Love's not Time's fool, though rosy lips and cheeks
Within his bending sickle's compass come:
Love alters not with his brief hours and weeks,
But bears it out even to the edge of doom.
If this be error and upon me proved,
I never writ, nor no man ever loved.
One of my favorite love-related Shakespeare lines is Benedick's "I do love nothing in the world so well as you" in Much Ado About Nothing, so Act 4, Scene 1 will probably make an appearance in our table numbers. Here's another great line, from my favorite Shakespeare play, The Tempest: "Hear my soul speak. Of the very instant that I saw you, Did my heart fly at your service" (3.1). A love at first sign quote!
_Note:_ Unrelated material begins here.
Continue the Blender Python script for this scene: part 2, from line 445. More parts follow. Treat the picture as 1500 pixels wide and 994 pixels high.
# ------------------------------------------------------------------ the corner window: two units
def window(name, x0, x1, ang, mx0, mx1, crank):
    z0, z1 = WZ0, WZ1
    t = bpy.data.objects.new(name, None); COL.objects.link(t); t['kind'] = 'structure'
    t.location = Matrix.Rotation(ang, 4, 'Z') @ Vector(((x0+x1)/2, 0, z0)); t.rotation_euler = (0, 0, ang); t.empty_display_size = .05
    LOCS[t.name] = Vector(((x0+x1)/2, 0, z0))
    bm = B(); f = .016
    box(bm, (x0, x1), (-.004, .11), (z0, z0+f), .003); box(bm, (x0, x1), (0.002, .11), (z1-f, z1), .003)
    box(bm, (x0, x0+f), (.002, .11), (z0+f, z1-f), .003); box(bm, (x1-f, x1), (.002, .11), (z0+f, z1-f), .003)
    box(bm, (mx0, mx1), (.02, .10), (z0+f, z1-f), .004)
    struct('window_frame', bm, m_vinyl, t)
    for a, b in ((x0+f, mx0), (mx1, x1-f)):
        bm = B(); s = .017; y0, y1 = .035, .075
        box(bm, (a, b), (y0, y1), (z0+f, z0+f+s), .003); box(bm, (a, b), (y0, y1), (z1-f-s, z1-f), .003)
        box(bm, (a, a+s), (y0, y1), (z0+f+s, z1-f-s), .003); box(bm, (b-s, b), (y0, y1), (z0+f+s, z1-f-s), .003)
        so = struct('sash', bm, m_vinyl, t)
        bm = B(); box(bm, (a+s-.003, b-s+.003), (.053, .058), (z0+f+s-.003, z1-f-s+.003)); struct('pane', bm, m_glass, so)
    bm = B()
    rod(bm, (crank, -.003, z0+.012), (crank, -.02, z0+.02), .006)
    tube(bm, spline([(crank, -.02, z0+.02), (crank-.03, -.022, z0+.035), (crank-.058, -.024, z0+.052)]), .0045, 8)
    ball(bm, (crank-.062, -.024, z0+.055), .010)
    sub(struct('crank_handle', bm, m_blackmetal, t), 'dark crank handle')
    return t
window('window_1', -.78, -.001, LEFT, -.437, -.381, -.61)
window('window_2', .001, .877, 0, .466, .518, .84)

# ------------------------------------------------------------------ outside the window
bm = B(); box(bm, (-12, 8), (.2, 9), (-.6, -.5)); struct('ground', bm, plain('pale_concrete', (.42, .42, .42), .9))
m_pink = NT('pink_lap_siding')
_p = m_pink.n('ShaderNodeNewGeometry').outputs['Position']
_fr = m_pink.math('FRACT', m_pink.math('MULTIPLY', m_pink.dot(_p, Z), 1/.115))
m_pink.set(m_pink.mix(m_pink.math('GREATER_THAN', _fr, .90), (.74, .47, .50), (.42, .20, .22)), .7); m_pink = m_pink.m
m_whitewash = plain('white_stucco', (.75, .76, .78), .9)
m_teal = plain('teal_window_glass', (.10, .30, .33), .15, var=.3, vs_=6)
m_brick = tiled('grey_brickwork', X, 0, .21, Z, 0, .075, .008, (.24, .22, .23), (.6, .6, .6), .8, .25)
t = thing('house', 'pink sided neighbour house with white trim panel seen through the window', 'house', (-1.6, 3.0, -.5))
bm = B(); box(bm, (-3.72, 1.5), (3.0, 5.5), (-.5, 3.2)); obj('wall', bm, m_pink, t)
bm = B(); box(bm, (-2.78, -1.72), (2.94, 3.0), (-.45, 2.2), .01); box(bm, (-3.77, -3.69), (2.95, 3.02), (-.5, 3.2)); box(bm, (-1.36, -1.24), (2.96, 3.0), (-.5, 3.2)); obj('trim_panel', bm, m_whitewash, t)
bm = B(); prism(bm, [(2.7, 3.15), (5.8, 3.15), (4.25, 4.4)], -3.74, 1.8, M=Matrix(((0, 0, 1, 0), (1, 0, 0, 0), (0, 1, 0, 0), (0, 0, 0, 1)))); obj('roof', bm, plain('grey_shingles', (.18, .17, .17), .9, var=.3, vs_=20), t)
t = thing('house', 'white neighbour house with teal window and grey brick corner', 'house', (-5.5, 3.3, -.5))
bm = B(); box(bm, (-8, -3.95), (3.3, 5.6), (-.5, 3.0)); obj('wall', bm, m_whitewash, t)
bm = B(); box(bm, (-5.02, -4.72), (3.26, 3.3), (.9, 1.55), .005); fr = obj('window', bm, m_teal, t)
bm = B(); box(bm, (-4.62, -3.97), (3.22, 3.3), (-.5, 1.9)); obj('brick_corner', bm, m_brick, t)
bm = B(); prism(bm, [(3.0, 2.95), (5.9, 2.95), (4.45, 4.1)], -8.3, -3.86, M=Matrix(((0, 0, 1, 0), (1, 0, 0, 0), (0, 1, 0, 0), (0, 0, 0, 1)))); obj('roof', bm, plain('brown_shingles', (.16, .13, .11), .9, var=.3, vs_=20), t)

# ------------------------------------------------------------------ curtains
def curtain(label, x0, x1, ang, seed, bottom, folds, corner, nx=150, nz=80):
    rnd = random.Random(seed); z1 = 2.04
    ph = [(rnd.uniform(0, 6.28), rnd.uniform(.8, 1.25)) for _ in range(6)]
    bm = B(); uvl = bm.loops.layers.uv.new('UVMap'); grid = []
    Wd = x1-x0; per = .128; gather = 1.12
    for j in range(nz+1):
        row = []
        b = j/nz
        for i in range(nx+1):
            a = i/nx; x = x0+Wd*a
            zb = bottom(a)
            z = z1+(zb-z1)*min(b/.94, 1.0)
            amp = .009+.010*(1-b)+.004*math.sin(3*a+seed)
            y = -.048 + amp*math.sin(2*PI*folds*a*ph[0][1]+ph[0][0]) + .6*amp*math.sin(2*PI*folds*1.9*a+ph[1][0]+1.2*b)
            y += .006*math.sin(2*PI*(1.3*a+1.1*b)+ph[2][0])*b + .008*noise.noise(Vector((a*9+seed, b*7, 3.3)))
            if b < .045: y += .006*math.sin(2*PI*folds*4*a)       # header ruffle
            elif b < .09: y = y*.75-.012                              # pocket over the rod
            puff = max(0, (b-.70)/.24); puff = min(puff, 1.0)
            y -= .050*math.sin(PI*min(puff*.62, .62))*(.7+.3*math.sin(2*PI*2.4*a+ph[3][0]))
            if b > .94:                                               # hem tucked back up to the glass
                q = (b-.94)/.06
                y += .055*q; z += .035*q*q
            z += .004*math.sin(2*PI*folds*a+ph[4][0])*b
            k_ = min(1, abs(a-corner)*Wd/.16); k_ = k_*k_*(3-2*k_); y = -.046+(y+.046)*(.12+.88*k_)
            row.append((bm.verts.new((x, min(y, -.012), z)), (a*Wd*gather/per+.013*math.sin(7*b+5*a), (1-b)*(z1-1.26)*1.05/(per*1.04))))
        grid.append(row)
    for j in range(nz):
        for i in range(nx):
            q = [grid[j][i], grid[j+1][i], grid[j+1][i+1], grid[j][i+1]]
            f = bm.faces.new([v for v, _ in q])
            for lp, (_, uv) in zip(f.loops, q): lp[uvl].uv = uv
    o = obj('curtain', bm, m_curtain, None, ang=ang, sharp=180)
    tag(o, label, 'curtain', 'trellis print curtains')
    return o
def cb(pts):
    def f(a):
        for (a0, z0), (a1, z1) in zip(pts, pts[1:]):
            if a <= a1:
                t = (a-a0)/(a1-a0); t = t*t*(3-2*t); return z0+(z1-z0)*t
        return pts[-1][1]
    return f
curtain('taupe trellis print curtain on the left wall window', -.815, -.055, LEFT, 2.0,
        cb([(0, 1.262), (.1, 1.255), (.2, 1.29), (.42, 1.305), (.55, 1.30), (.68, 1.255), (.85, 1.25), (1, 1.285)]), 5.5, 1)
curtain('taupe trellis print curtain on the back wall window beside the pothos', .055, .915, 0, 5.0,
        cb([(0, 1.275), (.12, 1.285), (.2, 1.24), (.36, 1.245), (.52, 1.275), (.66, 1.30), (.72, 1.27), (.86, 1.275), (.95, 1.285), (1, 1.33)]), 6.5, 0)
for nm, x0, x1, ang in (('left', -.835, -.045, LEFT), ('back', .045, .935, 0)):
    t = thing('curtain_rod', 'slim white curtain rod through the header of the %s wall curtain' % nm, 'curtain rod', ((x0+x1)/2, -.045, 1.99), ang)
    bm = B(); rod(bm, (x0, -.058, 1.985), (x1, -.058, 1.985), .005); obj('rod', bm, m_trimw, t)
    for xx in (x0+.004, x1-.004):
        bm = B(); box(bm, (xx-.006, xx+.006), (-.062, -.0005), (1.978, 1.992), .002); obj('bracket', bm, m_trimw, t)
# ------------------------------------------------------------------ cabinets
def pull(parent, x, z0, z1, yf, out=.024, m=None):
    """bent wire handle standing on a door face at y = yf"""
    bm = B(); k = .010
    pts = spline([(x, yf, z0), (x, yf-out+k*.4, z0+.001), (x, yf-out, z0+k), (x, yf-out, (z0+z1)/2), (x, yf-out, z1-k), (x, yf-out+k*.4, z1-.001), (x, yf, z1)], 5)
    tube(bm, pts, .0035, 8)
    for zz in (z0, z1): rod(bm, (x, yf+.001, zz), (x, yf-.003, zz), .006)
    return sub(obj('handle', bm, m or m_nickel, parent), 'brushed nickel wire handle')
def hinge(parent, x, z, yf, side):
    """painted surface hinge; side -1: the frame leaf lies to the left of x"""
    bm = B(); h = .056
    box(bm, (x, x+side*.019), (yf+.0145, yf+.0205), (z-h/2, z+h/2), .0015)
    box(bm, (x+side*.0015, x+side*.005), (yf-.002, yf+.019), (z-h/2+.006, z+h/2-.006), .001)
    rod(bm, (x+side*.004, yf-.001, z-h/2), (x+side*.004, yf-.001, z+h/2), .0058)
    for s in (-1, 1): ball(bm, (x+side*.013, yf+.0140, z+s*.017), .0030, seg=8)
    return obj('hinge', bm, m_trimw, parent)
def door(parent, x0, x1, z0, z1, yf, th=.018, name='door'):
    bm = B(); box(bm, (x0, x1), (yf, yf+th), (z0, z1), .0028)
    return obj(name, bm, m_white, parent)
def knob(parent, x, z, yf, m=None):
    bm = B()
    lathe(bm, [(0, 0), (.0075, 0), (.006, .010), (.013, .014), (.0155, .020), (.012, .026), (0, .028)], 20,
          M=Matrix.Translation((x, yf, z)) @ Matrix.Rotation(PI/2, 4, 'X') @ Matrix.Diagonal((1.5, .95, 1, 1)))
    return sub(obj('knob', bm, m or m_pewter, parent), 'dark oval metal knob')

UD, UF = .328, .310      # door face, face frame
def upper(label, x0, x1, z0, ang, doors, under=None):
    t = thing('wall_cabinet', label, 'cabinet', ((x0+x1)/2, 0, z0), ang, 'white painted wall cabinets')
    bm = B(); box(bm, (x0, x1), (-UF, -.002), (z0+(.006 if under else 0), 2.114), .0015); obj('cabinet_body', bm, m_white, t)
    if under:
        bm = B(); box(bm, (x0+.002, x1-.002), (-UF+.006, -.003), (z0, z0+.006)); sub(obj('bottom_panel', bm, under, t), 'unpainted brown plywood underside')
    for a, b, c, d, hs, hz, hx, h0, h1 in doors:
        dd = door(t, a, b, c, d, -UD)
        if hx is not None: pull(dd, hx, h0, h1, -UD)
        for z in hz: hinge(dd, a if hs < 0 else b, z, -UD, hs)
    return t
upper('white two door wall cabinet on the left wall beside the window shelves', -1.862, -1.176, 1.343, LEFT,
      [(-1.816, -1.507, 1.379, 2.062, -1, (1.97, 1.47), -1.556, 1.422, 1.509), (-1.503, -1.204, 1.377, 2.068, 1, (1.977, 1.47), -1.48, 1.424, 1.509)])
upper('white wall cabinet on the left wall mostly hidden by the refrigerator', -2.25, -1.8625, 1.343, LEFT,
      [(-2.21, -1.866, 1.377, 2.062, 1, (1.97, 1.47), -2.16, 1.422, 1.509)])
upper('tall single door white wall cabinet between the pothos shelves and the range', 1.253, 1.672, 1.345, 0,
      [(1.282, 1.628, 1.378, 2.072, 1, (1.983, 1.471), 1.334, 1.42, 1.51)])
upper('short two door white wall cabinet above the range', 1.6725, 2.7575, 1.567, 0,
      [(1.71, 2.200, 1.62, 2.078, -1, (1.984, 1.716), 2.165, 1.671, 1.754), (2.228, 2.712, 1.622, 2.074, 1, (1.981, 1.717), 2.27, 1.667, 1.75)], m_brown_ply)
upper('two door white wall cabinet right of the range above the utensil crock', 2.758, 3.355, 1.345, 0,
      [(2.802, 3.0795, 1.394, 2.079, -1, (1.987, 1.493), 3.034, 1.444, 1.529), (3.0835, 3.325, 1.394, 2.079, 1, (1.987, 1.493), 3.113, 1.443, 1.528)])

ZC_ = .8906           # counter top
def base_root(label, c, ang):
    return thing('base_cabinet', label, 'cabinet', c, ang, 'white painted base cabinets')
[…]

For more poetry about everlasting love (though in this case, it was mostly unrequited love), here's the other poem I mentioned above. Yeats wrote it about the actress and revolutionary activist Maud Gonne:
When You Are Old - William Butler Yeats
When you are old and gray and full of sleep
And nodding by the fire, take down this book,
And slowly read, and dream of the soft look
Your eyes had once, and of their shadows deep;
How many loved your moments of glad grace,
And loved your beauty with love false or true;
But one man loved the pilgrim soul in you,
And loved the sorrows of your changing face.
And bending down beside the glowing bars,
Murmur, a little sadly, how love fled
And paced upon the mountains overhead,
And hid his face amid a crowd of stars.